• [The problem]: Write each line out again exactly as written.

• [Information supplied]:
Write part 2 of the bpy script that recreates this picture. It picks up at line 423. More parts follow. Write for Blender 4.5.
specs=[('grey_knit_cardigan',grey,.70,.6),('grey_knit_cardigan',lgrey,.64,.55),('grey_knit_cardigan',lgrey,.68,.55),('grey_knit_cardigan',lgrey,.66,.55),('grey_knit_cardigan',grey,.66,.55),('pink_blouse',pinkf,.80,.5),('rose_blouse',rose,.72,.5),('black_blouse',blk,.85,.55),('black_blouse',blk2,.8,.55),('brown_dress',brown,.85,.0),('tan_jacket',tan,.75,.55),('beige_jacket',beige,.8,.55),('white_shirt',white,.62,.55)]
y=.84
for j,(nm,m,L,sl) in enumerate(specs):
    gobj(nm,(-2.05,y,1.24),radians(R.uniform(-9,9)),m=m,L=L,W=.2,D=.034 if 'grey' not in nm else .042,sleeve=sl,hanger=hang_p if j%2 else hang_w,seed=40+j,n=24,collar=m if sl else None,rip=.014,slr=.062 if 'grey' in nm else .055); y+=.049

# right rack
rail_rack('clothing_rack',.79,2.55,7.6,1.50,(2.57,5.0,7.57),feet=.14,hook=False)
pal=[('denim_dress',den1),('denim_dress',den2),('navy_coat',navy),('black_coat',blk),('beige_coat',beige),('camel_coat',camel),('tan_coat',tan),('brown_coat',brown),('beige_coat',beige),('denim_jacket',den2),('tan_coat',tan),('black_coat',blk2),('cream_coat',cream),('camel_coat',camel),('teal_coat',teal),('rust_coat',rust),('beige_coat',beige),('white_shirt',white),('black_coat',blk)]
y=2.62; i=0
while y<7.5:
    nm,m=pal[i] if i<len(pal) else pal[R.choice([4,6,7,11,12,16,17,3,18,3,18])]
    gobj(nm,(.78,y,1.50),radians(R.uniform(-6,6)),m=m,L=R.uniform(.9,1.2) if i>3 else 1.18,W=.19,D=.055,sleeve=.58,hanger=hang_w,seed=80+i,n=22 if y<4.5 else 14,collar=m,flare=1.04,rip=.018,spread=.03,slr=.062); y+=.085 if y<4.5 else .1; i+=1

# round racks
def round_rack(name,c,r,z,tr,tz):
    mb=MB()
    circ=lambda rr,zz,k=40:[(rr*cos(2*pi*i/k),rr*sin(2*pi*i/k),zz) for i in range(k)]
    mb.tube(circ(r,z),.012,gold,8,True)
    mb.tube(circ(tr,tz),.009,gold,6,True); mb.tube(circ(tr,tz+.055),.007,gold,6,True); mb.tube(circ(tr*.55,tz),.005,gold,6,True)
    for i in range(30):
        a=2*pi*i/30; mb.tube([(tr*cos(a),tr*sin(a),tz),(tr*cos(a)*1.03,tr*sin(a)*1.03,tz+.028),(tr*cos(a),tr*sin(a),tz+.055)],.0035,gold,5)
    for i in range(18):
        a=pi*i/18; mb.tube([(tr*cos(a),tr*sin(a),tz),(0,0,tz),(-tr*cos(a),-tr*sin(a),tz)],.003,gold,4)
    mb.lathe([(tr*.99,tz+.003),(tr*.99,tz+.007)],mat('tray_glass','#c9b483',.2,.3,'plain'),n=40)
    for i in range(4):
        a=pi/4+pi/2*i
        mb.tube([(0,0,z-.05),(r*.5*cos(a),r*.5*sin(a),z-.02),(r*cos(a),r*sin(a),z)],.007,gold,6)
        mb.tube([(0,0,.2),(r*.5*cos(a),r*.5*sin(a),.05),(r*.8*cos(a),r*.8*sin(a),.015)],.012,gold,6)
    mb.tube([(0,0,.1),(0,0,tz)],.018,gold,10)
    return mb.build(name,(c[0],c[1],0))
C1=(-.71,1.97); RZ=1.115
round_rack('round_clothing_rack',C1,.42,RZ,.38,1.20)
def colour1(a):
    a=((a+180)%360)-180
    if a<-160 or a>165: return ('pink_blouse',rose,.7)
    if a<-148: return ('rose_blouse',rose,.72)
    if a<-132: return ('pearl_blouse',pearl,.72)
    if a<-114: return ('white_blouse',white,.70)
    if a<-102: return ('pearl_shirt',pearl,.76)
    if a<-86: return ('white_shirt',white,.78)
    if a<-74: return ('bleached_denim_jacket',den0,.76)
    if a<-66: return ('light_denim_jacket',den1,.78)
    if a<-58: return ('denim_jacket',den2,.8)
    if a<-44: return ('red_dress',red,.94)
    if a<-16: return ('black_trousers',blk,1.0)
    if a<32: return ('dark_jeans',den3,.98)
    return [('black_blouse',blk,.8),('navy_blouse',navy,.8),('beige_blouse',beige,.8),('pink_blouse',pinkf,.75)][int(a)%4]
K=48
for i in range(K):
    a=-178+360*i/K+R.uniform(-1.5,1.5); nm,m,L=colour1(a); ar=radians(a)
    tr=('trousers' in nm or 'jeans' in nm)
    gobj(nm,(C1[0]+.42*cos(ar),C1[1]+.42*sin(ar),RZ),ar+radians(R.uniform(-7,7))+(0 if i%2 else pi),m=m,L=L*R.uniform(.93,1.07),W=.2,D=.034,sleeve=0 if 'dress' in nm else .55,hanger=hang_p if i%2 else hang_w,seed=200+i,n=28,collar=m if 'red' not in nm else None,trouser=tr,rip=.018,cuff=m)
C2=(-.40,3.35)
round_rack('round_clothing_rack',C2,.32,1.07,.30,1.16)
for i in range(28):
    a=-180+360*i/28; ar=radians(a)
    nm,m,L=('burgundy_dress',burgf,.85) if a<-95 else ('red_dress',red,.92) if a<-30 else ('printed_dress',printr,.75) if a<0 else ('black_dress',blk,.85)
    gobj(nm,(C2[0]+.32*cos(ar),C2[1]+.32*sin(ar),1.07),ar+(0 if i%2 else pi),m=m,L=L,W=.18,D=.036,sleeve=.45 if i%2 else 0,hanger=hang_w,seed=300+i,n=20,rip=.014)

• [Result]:
Write part 2 of the bpy script that recreates this picture. It picks up at line 423. More parts follow. Write for Blender 4.5.
specs=[('grey_knit_cardigan',grey,.70,.6),('grey_knit_cardigan',lgrey,.64,.55),('grey_knit_cardigan',lgrey,.68,.55),('grey_knit_cardigan',lgrey,.66,.55),('grey_knit_cardigan',grey,.66,.55),('pink_blouse',pinkf,.80,.5),('rose_blouse',rose,.72,.5),('black_blouse',blk,.85,.55),('black_blouse',blk2,.8,.55),('brown_dress',brown,.85,.0),('tan_jacket',tan,.75,.55),('beige_jacket',beige,.8,.55),('white_shirt',white,.62,.55)]
y=.84
for j,(nm,m,L,sl) in enumerate(specs):
    gobj(nm,(-2.05,y,1.24),radians(R.uniform(-9,9)),m=m,L=L,W=.2,D=.034 if 'grey' not in nm else .042,sleeve=sl,hanger=hang_p if j%2 else hang_w,seed=40+j,n=24,collar=m if sl else None,rip=.014,slr=.062 if 'grey' in nm else .055); y+=.049

# right rack
rail_rack('clothing_rack',.79,2.55,7.6,1.50,(2.57,5.0,7.57),feet=.14,hook=False)
pal=[('denim_dress',den1),('denim_dress',den2),('navy_coat',navy),('black_coat',blk),('beige_coat',beige),('camel_coat',camel),('tan_coat',tan),('brown_coat',brown),('beige_coat',beige),('denim_jacket',den2),('tan_coat',tan),('black_coat',blk2),('cream_coat',cream),('camel_coat',camel),('teal_coat',teal),('rust_coat',rust),('beige_coat',beige),('white_shirt',white),('black_coat',blk)]
y=2.62; i=0
while y<7.5:
    nm,m=pal[i] if i<len(pal) else pal[R.choice([4,6,7,11,12,16,17,3,18,3,18])]
    gobj(nm,(.78,y,1.50),radians(R.uniform(-6,6)),m=m,L=R.uniform(.9,1.2) if i>3 else 1.18,W=.19,D=.055,sleeve=.58,hanger=hang_w,seed=80+i,n=22 if y<4.5 else 14,collar=m,flare=1.04,rip=.018,spread=.03,slr=.062); y+=.085 if y<4.5 else .1; i+=1

# round racks
def round_rack(name,c,r,z,tr,tz):
    mb=MB()
    circ=lambda rr,zz,k=40:[(rr*cos(2*pi*i/k),rr*sin(2*pi*i/k),zz) for i in range(k)]
    mb.tube(circ(r,z),.012,gold,8,True)
    mb.tube(circ(tr,tz),.009,gold,6,True); mb.tube(circ(tr,tz+.055),.007,gold,6,True); mb.tube(circ(tr*.55,tz),.005,gold,6,True)
    for i in range(30):
        a=2*pi*i/30; mb.tube([(tr*cos(a),tr*sin(a),tz),(tr*cos(a)*1.03,tr*sin(a)*1.03,tz+.028),(tr*cos(a),tr*sin(a),tz+.055)],.0035,gold,5)
    for i in range(18):
        a=pi*i/18; mb.tube([(tr*cos(a),tr*sin(a),tz),(0,0,tz),(-tr*cos(a),-tr*sin(a),tz)],.003,gold,4)
    mb.lathe([(tr*.99,tz+.003),(tr*.99,tz+.007)],mat('tray_glass','#c9b483',.2,.3,'plain'),n=40)
    for i in range(4):
        a=pi/4+pi/2*i
        mb.tube([(0,0,z-.05),(r*.5*cos(a),r*.5*sin(a),z-.02),(r*cos(a),r*sin(a),z)],.007,gold,6)
        mb.tube([(0,0,.2),(r*.5*cos(a),r*.5*sin(a),.05),(r*.8*cos(a),r*.8*sin(a),.015)],.012,gold,6)
    mb.tube([(0,0,.1),(0,0,tz)],.018,gold,10)
    return mb.build(name,(c[0],c[1],0))
C1=(-.71,1.97); RZ=1.115
round_rack('round_clothing_rack',C1,.42,RZ,.38,1.20)
def colour1(a):
    a=((a+180)%360)-180
    if a<-160 or a>165: return ('pink_blouse',rose,.7)
    if a<-148: return ('rose_blouse',rose,.72)
    if a<-132: return ('pearl_blouse',pearl,.72)
    if a<-114: return ('white_blouse',white,.70)
    if a<-102: return ('pearl_shirt',pearl,.76)
    if a<-86: return ('white_shirt',white,.78)
    if a<-74: return ('bleached_denim_jacket',den0,.76)
    if a<-66: return ('light_denim_jacket',den1,.78)
    if a<-58: return ('denim_jacket',den2,.8)
    if a<-44: return ('red_dress',red,.94)
    if a<-16: return ('black_trousers',blk,1.0)
    if a<32: return ('dark_jeans',den3,.98)
    return [('black_blouse',blk,.8),('navy_blouse',navy,.8),('beige_blouse',beige,.8),('pink_blouse',pinkf,.75)][int(a)%4]
K=48
for i in range(K):
    a=-178+360*i/K+R.uniform(-1.5,1.5); nm,m,L=colour1(a); ar=radians(a)
    tr=('trousers' in nm or 'jeans' in nm)
    gobj(nm,(C1[0]+.42*cos(ar),C1[1]+.42*sin(ar),RZ),ar+radians(R.uniform(-7,7))+(0 if i%2 else pi),m=m,L=L*R.uniform(.93,1.07),W=.2,D=.034,sleeve=0 if 'dress' in nm else .55,hanger=hang_p if i%2 else hang_w,seed=200+i,n=28,collar=m if 'red' not in nm else None,trouser=tr,rip=.018,cuff=m)
C2=(-.40,3.35)
round_rack('round_clothing_rack',C2,.32,1.07,.30,1.16)
for i in range(28):
    a=-180+360*i/28; ar=radians(a)
    nm,m,L=('burgundy_dress',burgf,.85) if a<-95 else ('red_dress',red,.92) if a<-30 else ('printed_dress',printr,.75) if a<0 else ('black_dress',blk,.85)
    gobj(nm,(C2[0]+.32*cos(ar),C2[1]+.32*sin(ar),1.07),ar+(0 if i%2 else pi),m=m,L=L,W=.18,D=.036,sleeve=.45 if i%2 else 0,hanger=hang_w,seed=300+i,n=20,rip=.014)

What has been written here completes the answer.